[begin RECORDED INFORMATION]

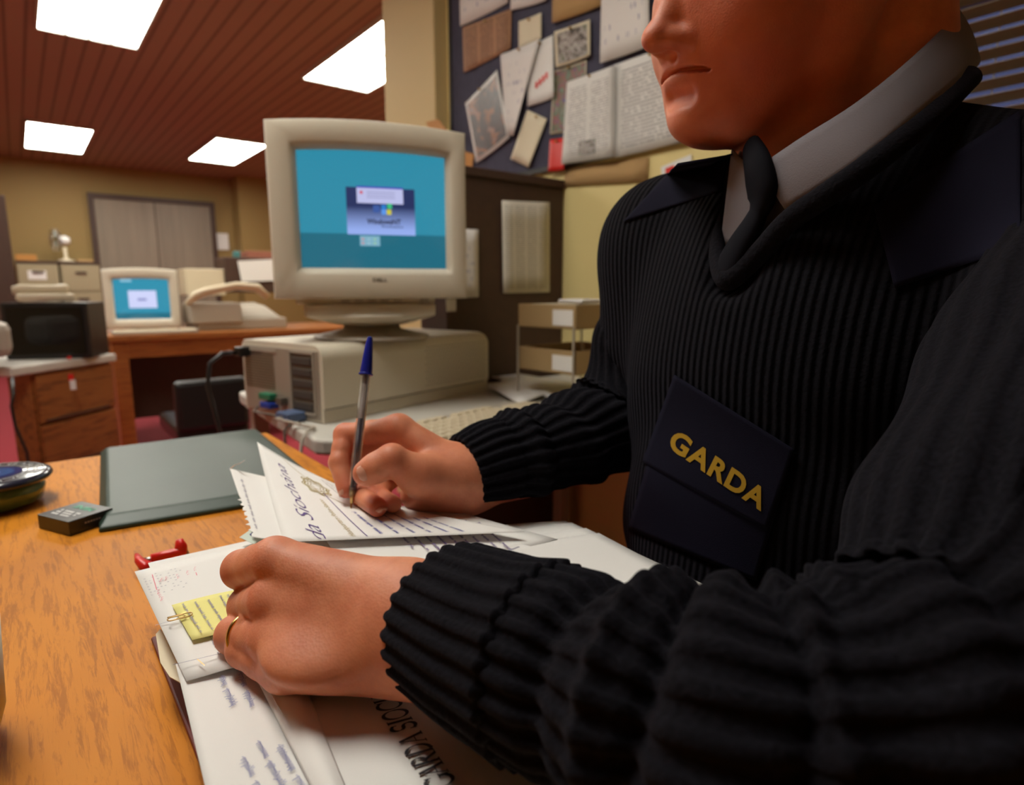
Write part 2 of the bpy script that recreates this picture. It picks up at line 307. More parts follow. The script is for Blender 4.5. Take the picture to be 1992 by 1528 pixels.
def serif(mb, txt, o, ux, uy, h, mi=0, slant=.0):
    n = ux.cross(uy).normalized(); x = 0
    for ch in txt:
        adv, st = GL[ch]
        for s in st:
            if s[0] == 'l':
                _, x0, y0, x1, y1, th = s; P = [(x0, y0), (x1, y1)]; w = h*.125*th
                stroke(mb, [o+ux*h*(x+a+slant*b)+uy*h*b for a, b in P], w, n, mi)
            else:
                _, cx, cy, rx, ry, a0, a1 = s; P = [(cx+rx*math.cos(math.radians(a0+(a1-a0)*i/20)), cy+ry*math.sin(math.radians(a0+(a1-a0)*i/20))) for i in range(21)]
                stroke(mb, [o+ux*h*(x+a+slant*b)+uy*h*b for a, b in P], h*.115, n, mi, nib=uy)
        x += adv
    return x*h
def curve_text(mb, txt, o, ux, uy, size, mi=0, shear=.35, spacing=1.0, lift=None, offset=0):
    vs_, fs, bb = text_mb(txt, 1.0, shear, spacing=spacing, offset=offset); k = size
    mb.add([o+ux*(p[0]*k)+uy*(p[1]*k) for p in vs_], fs, mi); return (bb[1]-bb[0])*k
# ------------------------------------------------------------------ the room
ZC = 2.5; YF = 9.5
b = MB().bx((-3.2, -2.6, -.05), (4.4, 9.6, 0)); struct('floor', b, M['carpet'])
# ceiling with openings is not needed: the panels sit just under it
b = MB().bx((-3.2, -2.6, ZC), (4.4, 9.6, ZC+.05)); struct('ceiling', b, M['ceil'])
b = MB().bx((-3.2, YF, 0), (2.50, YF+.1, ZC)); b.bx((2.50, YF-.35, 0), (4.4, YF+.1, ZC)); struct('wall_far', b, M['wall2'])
b = MB().bx((-3.2, -2.6, 0), (-3.1, 9.5, ZC)); struct('wall_left', b, M['wall'])
b = MB().bx((-3.2, -2.7, 0), (1.55, -2.6, ZC)); struct('wall_back', b, M['wall'])
WX = 1.42
b = MB().bx((WX, .62, 0), (WX+.12, 2.2, ZC)); b.bx((WX, -2.6, 0), (WX+.12, .62, 1.18)); b.bx((WX, -2.6, 2.25), (WX+.12, .62, ZC)); b.bx((WX, -2.6, 1.18), (WX+.12, -1.6, 2.25))
struct('wall_right', b, M['wall'])
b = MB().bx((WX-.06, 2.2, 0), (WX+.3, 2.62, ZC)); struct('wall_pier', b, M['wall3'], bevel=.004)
b = MB().bx((4.3, 2.6, 0), (4.4, 9.5, ZC)); b.bx((1.7, 2.5, 0), (4.4, 2.6, ZC)); struct('wall_side', b, M['wall'])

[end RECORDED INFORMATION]

Transcribe the listing in full. Omit the pictures and keep every line exact.

Write part 2 of the bpy script that recreates this picture. It picks up at line 307. More parts follow. The script is for Blender 4.5. Take the picture to be 1992 by 1528 pixels.
def serif(mb, txt, o, ux, uy, h, mi=0, slant=.0):
    n = ux.cross(uy).normalized(); x = 0
    for ch in txt:
        adv, st = GL[ch]
        for s in st:
            if s[0] == 'l':
                _, x0, y0, x1, y1, th = s; P = [(x0, y0), (x1, y1)]; w = h*.125*th
                stroke(mb, [o+ux*h*(x+a+slant*b)+uy*h*b for a, b in P], w, n, mi)
            else:
                _, cx, cy, rx, ry, a0, a1 = s; P = [(cx+rx*math.cos(math.radians(a0+(a1-a0)*i/20)), cy+ry*math.sin(math.radians(a0+(a1-a0)*i/20))) for i in range(21)]
                stroke(mb, [o+ux*h*(x+a+slant*b)+uy*h*b for a, b in P], h*.115, n, mi, nib=uy)
        x += adv
    return x*h
def curve_text(mb, txt, o, ux, uy, size, mi=0, shear=.35, spacing=1.0, lift=None, offset=0):
    vs_, fs, bb = text_mb(txt, 1.0, shear, spacing=spacing, offset=offset); k = size
    mb.add([o+ux*(p[0]*k)+uy*(p[1]*k) for p in vs_], fs, mi); return (bb[1]-bb[0])*k
# ------------------------------------------------------------------ the room
ZC = 2.5; YF = 9.5
b = MB().bx((-3.2, -2.6, -.05), (4.4, 9.6, 0)); struct('floor', b, M['carpet'])
# ceiling with openings is not needed: the panels sit just under it
b = MB().bx((-3.2, -2.6, ZC), (4.4, 9.6, ZC+.05)); struct('ceiling', b, M['ceil'])
b = MB().bx((-3.2, YF, 0), (2.50, YF+.1, ZC)); b.bx((2.50, YF-.35, 0), (4.4, YF+.1, ZC)); struct('wall_far', b, M['wall2'])
b = MB().bx((-3.2, -2.6, 0), (-3.1, 9.5, ZC)); struct('wall_left', b, M['wall'])
b = MB().bx((-3.2, -2.7, 0), (1.55, -2.6, ZC)); struct('wall_back', b, M['wall'])
WX = 1.42
b = MB().bx((WX, .62, 0), (WX+.12, 2.2, ZC)); b.bx((WX, -2.6, 0), (WX+.12, .62, 1.18)); b.bx((WX, -2.6, 2.25), (WX+.12, .62, ZC)); b.bx((WX, -2.6, 1.18), (WX+.12, -1.6, 2.25))
struct('wall_right', b, M['wall'])
b = MB().bx((WX-.06, 2.2, 0), (WX+.3, 2.62, ZC)); struct('wall_pier', b, M['wall3'], bevel=.004)
b = MB().bx((4.3, 2.6, 0), (4.4, 9.5, ZC)); b.bx((1.7, 2.5, 0), (4.4, 2.6, ZC)); struct('wall_side', b, M['wall'])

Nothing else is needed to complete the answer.